Through their new Moonshot-grant funded project, “we want that tool to be shared,” says dancer Kaitlin Dann, who serves as artistic and administrative associate at Attack Theatre.
“We’ve been doing this for so long, and we have these amazing workshops and residencies, and we do professional development,” Dann says. “But we’re thinking, how can this become even more readily accessible?”
Dance, she says, is “something you can use as a conduit to deliver information” while also building connection and cooperation between students and teachers.
“We get to share this with dancers who maybe didn’t even know that they could use dance and movement this way,” Dann says, “And then there’s people who have never moved before in their life, who have no idea how to make a dance, and we’re showing that it’s much more accessible than they could ever imagine.”

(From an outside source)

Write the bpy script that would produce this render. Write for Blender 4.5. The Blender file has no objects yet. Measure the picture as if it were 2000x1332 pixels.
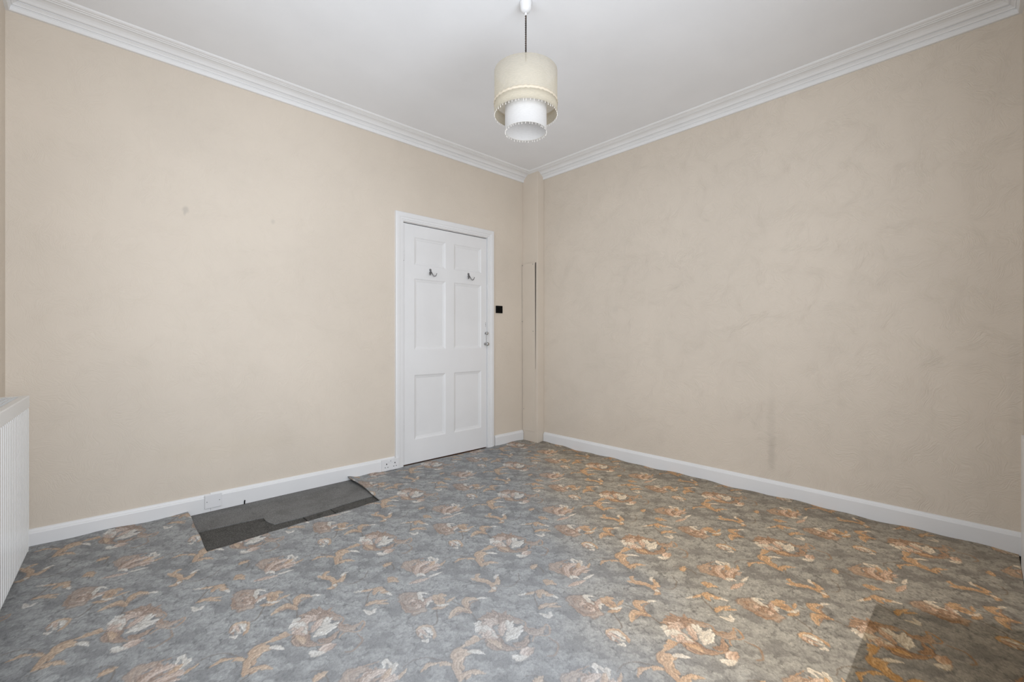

To accomplish this, Dann and Attack Theatre’s arts education manager, Brit Tague, are working with Seton Hill University to develop a new talent pipeline where people can earn certification in PreK-12 dance education.
They are also partnering with Hempfield Area School District, which has created a pipeline giving high-schoolers apprenticeship training and the chance to earn college credits toward an education degree through the Central Westmoreland Career and Technology Center.
This multipronged effort will help high schoolers begin their training as future teachers who understand the power of dance and movement, while also giving hands-on experience to university dance majors who are committed to working as educators.
During a pilot program this fall, Hempfield Area high schoolers and Seton Hill dance majors will learn from the Attack Theatre team about using dance and movement while working as student teachers at Hempfield Area’s Stanwood Elementary School.
“We’re creating this one-of-a-kind residency, highlighting our best attributes that we could bring to the classroom,” Tague says. “It’s really lovely to see it sort of blossoming right in front of us.”
Through a separate grant, the team is also creating a digital library of training for future teachers to use.
“People believe dance is something that’s inaccessible. It’s on stage. It’s far away,” Dann says. “We are challenging the notion that dance is just for some people, and it’s just for some bodies.”